━━━━━ INFORMATION SHOWN ━━━━━
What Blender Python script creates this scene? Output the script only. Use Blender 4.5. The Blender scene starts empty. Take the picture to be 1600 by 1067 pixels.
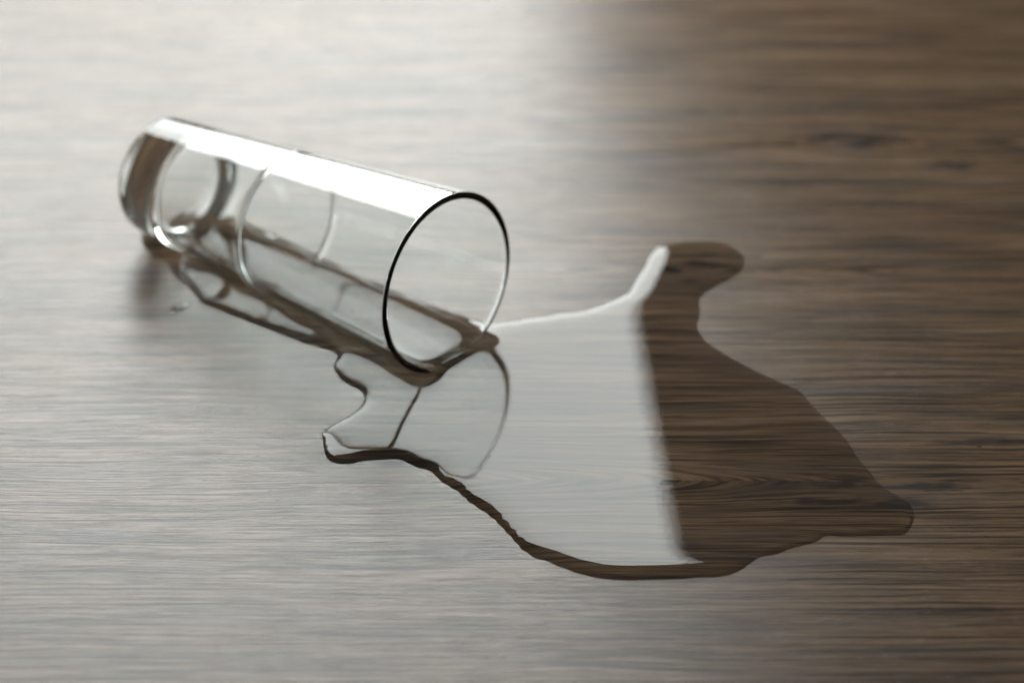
import bpy, bmesh, math, random
import numpy as np
from mathutils import Vector, Matrix
from mathutils.geometry import delaunay_2d_cdt

scene = bpy.context.scene
C = scene.collection

# ------------------------------------------------------------------ camera
PITCH = 0.572187
CAM_H = 0.592615
cam_d = bpy.data.cameras.new('camera')
cam = bpy.data.objects.new('camera', cam_d)
C.objects.link(cam)
cam.location = (0, 0, CAM_H)
cam.rotation_euler = (math.pi / 2 - PITCH, 0, 0)
cam_d.sensor_width = 36.0
cam_d.lens = 101.25
cam_d.clip_start = 0.05
cam_d.clip_end = 50
cam_d.dof.use_dof = True
cam_d.dof.focus_distance = 1.006
cam_d.dof.aperture_fstop = 5.4
scene.camera = cam

# ------------------------------------------------------------------ world: dim studio
w = bpy.data.worlds.new('World')
scene.world = w
w.use_nodes = True
bg = w.node_tree.nodes['Background']
bg.inputs[0].default_value = (1.0, 0.93, 0.84, 1)
bg.inputs[1].default_value = 0.09

# ------------------------------------------------------------------ lamp: one big softbox behind the table, on the left
def area(name, right_mid, lean, w_, h_, y, power, colour):
    ld = bpy.data.lights.new(name, 'AREA')
    ld.shape = 'RECTANGLE'; ld.size = w_; ld.size_y = h_
    ld.energy = power; ld.color = colour
    o = bpy.data.objects.new(name, ld); C.objects.link(o)
    r = Vector((math.cos(lean), 0, -math.sin(lean)))
    u = Vector((math.sin(lean), 0, math.cos(lean)))
    n = Vector((0, -1, 0))
    c = Vector((right_mid[0], y, right_mid[1])) - r * (w_ / 2)
    z = -n                      # local -Z is the emitting side
    x = u.cross(z) * 1.0
    m = Matrix((( x.x, u.x, z.x, c.x), (x.y, u.y, z.y, c.y), (x.z, u.z, z.z, c.z), (0, 0, 0, 1)))
    o.matrix_world = m
    return o
area('softbox_lamp', (0.083, 0.44), math.radians(9.82), 0.62, 0.76, 1.6, 12.4, (0.95, 1.0, 0.982))

scene.render.engine = 'CYCLES'
scene.view_settings.view_transform = 'Standard'
scene.view_settings.look = 'None'
scene.view_settings.exposure = 0.0
scene.view_settings.gamma = 1.0
cy = scene.cycles
cy.max_bounces = 16
cy.transmission_bounces = 14
cy.glossy_bounces = 8
cy.diffuse_bounces = 3
cy.caustics_reflective = True
cy.caustics_refractive = True
cy.blur_glossy = 0.3
cy.use_denoising = True
cy.denoising_prefilter = 'ACCURATE'
cy.use_adaptive_sampling = False

# ------------------------------------------------------------------ node helper
class NT:
    def __init__(s, name):
        s.m = bpy.data.materials.new(name); s.m.use_nodes = True
        s.t = s.m.node_tree; s.t.nodes.clear()
        s.out = s.t.nodes.new('ShaderNodeOutputMaterial')
    def n(s, typ, **kw):
        nd = s.t.nodes.new(typ)
        for k, v in kw.items(): setattr(nd, k, v)
        return nd
    def link(s, a, b): s.t.links.new(a, b)
    def setin(s, sock, v):
        if isinstance(v, bpy.types.NodeSocket): s.link(v, sock)
        else: sock.default_value = v
    def math(s, op, a, b=0.0, c=0.0, clamp=False):
        nd = s.n('ShaderNodeMath', operation=op, use_clamp=clamp)
        s.setin(nd.inputs[0], a); s.setin(nd.inputs[1], b); s.setin(nd.inputs[2], c)
        return nd.outputs[0]
    def xyz(s, x, y, z=0.0):
        nd = s.n('ShaderNodeCombineXYZ')
        for i, v in enumerate((x, y, z)): s.setin(nd.inputs[i], v)
        return nd.outputs[0]
    def noise(s, vec, scale=1.0, detail=2.0, rough=0.5, dist=0.0):
        nd = s.n('ShaderNodeTexNoise')
        s.link(vec, nd.inputs['Vector'])
        nd.inputs['Scale'].default_value = scale; nd.inputs['Detail'].default_value = detail
        nd.inputs['Roughness'].default_value = rough; nd.inputs['Distortion'].default_value = dist
        return nd.outputs['Fac']
    def ramp(s, fac, stops, interp='LINEAR'):
        nd = s.n('ShaderNodeValToRGB'); r = nd.color_ramp; r.interpolation = interp
        while len(r.elements) < len(stops): r.elements.new(0.5)
        for e, (p, c) in zip(r.elements, stops):
            e.position = p
            e.color = (c, c, c, 1) if not hasattr(c, '__len__') else (*c, 1)
        s.link(fac, nd.inputs[0]); return nd.outputs[0]
    def smooth(s, v, a, b, lo=0.0, hi=1.0):
        nd = s.n('ShaderNodeMapRange', interpolation_type='SMOOTHSTEP')
        s.setin(nd.inputs[0], v)
        for i, q in zip((1, 2, 3, 4), (a, b, lo, hi)): nd.inputs[i].default_value = q
        return nd.outputs[0]
    def mixc(s, f, a, b, blend='MIX'):
        nd = s.n('ShaderNodeMix', data_type='RGBA', blend_type=blend)
        s.setin(nd.inputs[0], f)
        for i, q in ((6, a), (7, b)):
            if isinstance(q, bpy.types.NodeSocket): s.link(q, nd.inputs[i])
            else: nd.inputs[i].default_value = (*q, 1)
        return nd.outputs[2]

# ------------------------------------------------------------------ wood laminate
DRY_SPEC, DRY_ROUGH = 0.43, 0.275
def wood(name, wet):
    k = NT(name)
    tc = k.n('ShaderNodeTexCoord')
    sp = k.n('ShaderNodeSeparateXYZ'); k.link(tc.outputs['Object'], sp.inputs[0])
    X = k.math('MULTIPLY', sp.outputs[0], 1000.0)      # millimetres
    Y = k.math('MULTIPLY', sp.outputs[1], 1000.0)
    # slow waviness of the grain
    wv = k.noise(k.xyz(k.math('MULTIPLY', X, 0.006), k.math('MULTIPLY', Y, 0.02)), 1.0, 2.0)
    v = k.math('ADD', Y, k.math('MULTIPLY', k.math('SUBTRACT', wv, 0.5), 9.0))
    wv2 = k.noise(k.xyz(k.math('MULTIPLY', X, 0.035), k.math('MULTIPLY', Y, 0.05), 7.0), 1.0, 2.0)
    v = k.math('ADD', v, k.math('MULTIPLY', k.math('SUBTRACT', wv2, 0.5), 0.9))
    def knot(v, xk, yk, wx, g0, hy, arch=0):
        dx = k.math('SUBTRACT', X, xk); dv = k.math('SUBTRACT', v, yk)
        if arch:   # nested arches opening to the left, tips pointing right
            g = k.smooth(dx, -wx, 0.0, g0, 0.0)
            g = k.math('SUBTRACT', g0, g)
        else:
            e = k.math('MULTIPLY', k.math('MULTIPLY', dx, dx), -1.0 / (wx * wx))
            g = k.math('MULTIPLY', k.math('SUBTRACT', 1.0, k.math('POWER', 2.718, e)), g0)
        e2 = k.math('MULTIPLY', k.math('MULTIPLY', dv, dv), -1.0 / (hy * hy))
        g = k.math('MULTIPLY', g, k.math('POWER', 2.718, e2))
        if not arch:
            e3 = k.math('MULTIPLY', k.math('MULTIPLY', dx, dx), -1.0 / (wx * wx * 16))
            g = k.math('MULTIPLY', g, k.math('POWER', 2.718, e3))
        r = k.math('SQRT', k.math('ADD', k.math('MULTIPLY', dv, dv), g))
        return k.math('ADD', k.math('MULTIPLY', k.math('SIGN', dv), r), yk)
    v = knot(v, 118.0, 828.0, 150.0, 170.0, 22.0, 1)
    v = knot(v, 72.0, 972.0, 13.0, 36.0, 11.0)
    v = knot(v, 146.0, 1077.0, 22.0, 60.0, 14.0)
    # layers of grain
    def lay(sx, sv, z, det=3.0, rough=0.55):
        return k.noise(k.xyz(k.math('MULTIPLY', X, sx), k.math('MULTIPLY', v, sv), z), 1.0, det, rough)
    broad = lay(0.008, 0.07, 1.0, 3.0)
    band = lay(0.012, 0.28, 2.0, 4.0, 0.6)
    line = lay(0.011, 0.92, 3.0, 3.0, 0.6)
    fine = lay(0.03, 2.4, 4.0, 3.0, 0.65)
    hair = lay(0.06, 5.5, 5.0, 2.0, 0.6)
    cell = k.noise(k.xyz(k.math('MULTIPLY', X, 1.2), k.math('MULTIPLY', v, 7.0), 6.0), 1.0, 2.0)
    # tone
    t = k.math('MULTIPLY', broad, 0.9)
    t = k.math('ADD', t, k.math('MULTIPLY', band, 0.9))
    t = k.math('ADD', t, k.math('MULTIPLY', line, 0.7))
    t = k.math('ADD', t, k.math('MULTIPLY', fine, 0.6))
    t = k.math('DIVIDE', t, 3.1)
    col = k.ramp(t, [(0.38, (0.030, 0.021, 0.015)), (0.44, (0.098, 0.058, 0.034)),
                     (0.49, (0.165, 0.096, 0.053)), (0.54, (0.222, 0.136, 0.078)), (0.62, (0.295, 0.200, 0.126))])
    # blue-grey drifts
    gr = k.smooth(lay(0.010, 0.11, 9.0, 3.0), 0.50, 0.70)
    col = k.mixc(k.math('MULTIPLY', gr, 0.5), col, (0.066, 0.062, 0.060))
    # dark pores, long thin dashes
    pore = k.smooth(line, 0.50, 0.38)
    pore2 = k.smooth(fine, 0.49, 0.38)
    pore3 = k.smooth(hair, 0.42, 0.32)
    pm = k.math('MAXIMUM', k.math('MULTIPLY', pore, 0.72), k.math('MULTIPLY', pore2, 0.62))
    pm = k.math('MAXIMUM', pm, k.math('MULTIPLY', pore3, 0.45))
    col = k.mixc(pm, col, (0.022, 0.019, 0.016))
    # dark resin marks at the knots
    def spot(xk, yk, wx, wy, amt):
        dx = k.math('DIVIDE', k.math('SUBTRACT', X, xk), wx); dy = k.math('DIVIDE', k.math('SUBTRACT', Y, yk), wy)
        q = k.math('ADD', k.math('MULTIPLY', dx, dx), k.math('MULTIPLY', dy, dy))
        nn = k.noise(k.xyz(k.math('MULTIPLY', X, 0.12), k.math('MULTIPLY', Y, 0.35), xk), 1.0, 3.0)
        q = k.math('ADD', q, k.math('MULTIPLY', k.math('SUBTRACT', nn, 0.5), 3.2))
        return k.math('MULTIPLY', k.smooth(q, 1.2, -0.2), amt)
    for a in ((63, 971, 5.5, 3.9, 1), (74, 975, 7, 3.2, .95), (82, 974, 5, 3, .9), (70, 963, 5, 2.4, .6), (76, 982, 30, 2.0, .85),
              (136, 1083, 12, 4.0, .85), (150, 1076, 9, 5.0, .9), (184, 1056, 15, 5.0, .85), (165, 1089, 14, 4.0, .6), (83, 1104, 20, 3.0, .55),
              (114, 826, 9, 3.2, .7), (108, 816, 24, 2.4, .75), (136, 815, 14, 4.2, .8), (150, 826, 12, 4.0, .7), (170, 853, 26, 2.6, .6),
              (183, 1174, 22, 5, .5), (94, 1184, 18, 4, .35), (-83, 910, 9, 3, .3), (-91, 844.2, 1.0, 0.8, .75), (-109, 829.6, 1.0, 0.8, .75), (-85, 823.5, 1.0, 0.8, .75), (-88, 859.1, 1.0, 0.8, .75), (-90, 853.4, 1.0, 0.8, .75), (-82, 817.3, 1.0, 0.8, .75), (168, 850.6, 1.0, 0.8, .75), (163, 796.4, 1.0, 0.8, .75), (14, 810.5, 1.0, 0.8, .75)):
        col = k.mixc(spot(*a), col, (0.018, 0.017, 0.018))
    b = k.n('ShaderNodeBsdfPrincipled')
    k.link(col, b.inputs['Base Color'])
    # embossed relief that follows the grain
    hgt = k.math('ADD', k.math('MULTIPLY', line, 0.5), k.math('MULTIPLY', fine, 0.75))
    hgt = k.math('ADD', hgt, k.math('MULTIPLY', hair, 0.30))
    hgt = k.math('SUBTRACT', hgt, k.math('MULTIPLY', pm, 0.55))
    bp = k.n('ShaderNodeBump')
    bp.inputs['Strength'].default_value = 1.0
    bp.inputs['Distance'].default_value = 0.00004 if not wet else 0.00004
    k.link(hgt, bp.inputs['Height'])
    k.link(bp.outputs[0], b.inputs['Normal'])
    if wet:
        b.inputs['Roughness'].default_value = 0.5
        b.inputs['Specular IOR Level'].default_value = 0.06
    else:
        rg = k.math('ADD', k.math('MULTIPLY', k.math('SUBTRACT', 0.5, fine), 0.12), DRY_ROUGH)
        k.link(rg, b.inputs['Roughness'])
        b.inputs['IOR'].default_value = 1.5
        k.link(k.math('SUBTRACT', DRY_SPEC, k.math('MULTIPLY', pm, 0.20)), b.inputs['Specular IOR Level'])
    k.link(b.outputs[0], k.out.inputs['Surface'])
    return k.m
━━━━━
§ **AIM**
Leave out the pictures. Transcribe only the lines above, from the first through the one that contains "scene.camera = cam".

§ **ANSWER TO THE EXERCISE**
What Blender Python script creates this scene? Output the script only. Use Blender 4.5. The Blender scene starts empty. Take the picture to be 1600 by 1067 pixels.
import bpy, bmesh, math, random
import numpy as np
from mathutils import Vector, Matrix
from mathutils.geometry import delaunay_2d_cdt

scene = bpy.context.scene
C = scene.collection

# ------------------------------------------------------------------ camera
PITCH = 0.572187
CAM_H = 0.592615
cam_d = bpy.data.cameras.new('camera')
cam = bpy.data.objects.new('camera', cam_d)
C.objects.link(cam)
cam.location = (0, 0, CAM_H)
cam.rotation_euler = (math.pi / 2 - PITCH, 0, 0)
cam_d.sensor_width = 36.0
cam_d.lens = 101.25
cam_d.clip_start = 0.05
cam_d.clip_end = 50
cam_d.dof.use_dof = True
cam_d.dof.focus_distance = 1.006
cam_d.dof.aperture_fstop = 5.4
scene.camera = cam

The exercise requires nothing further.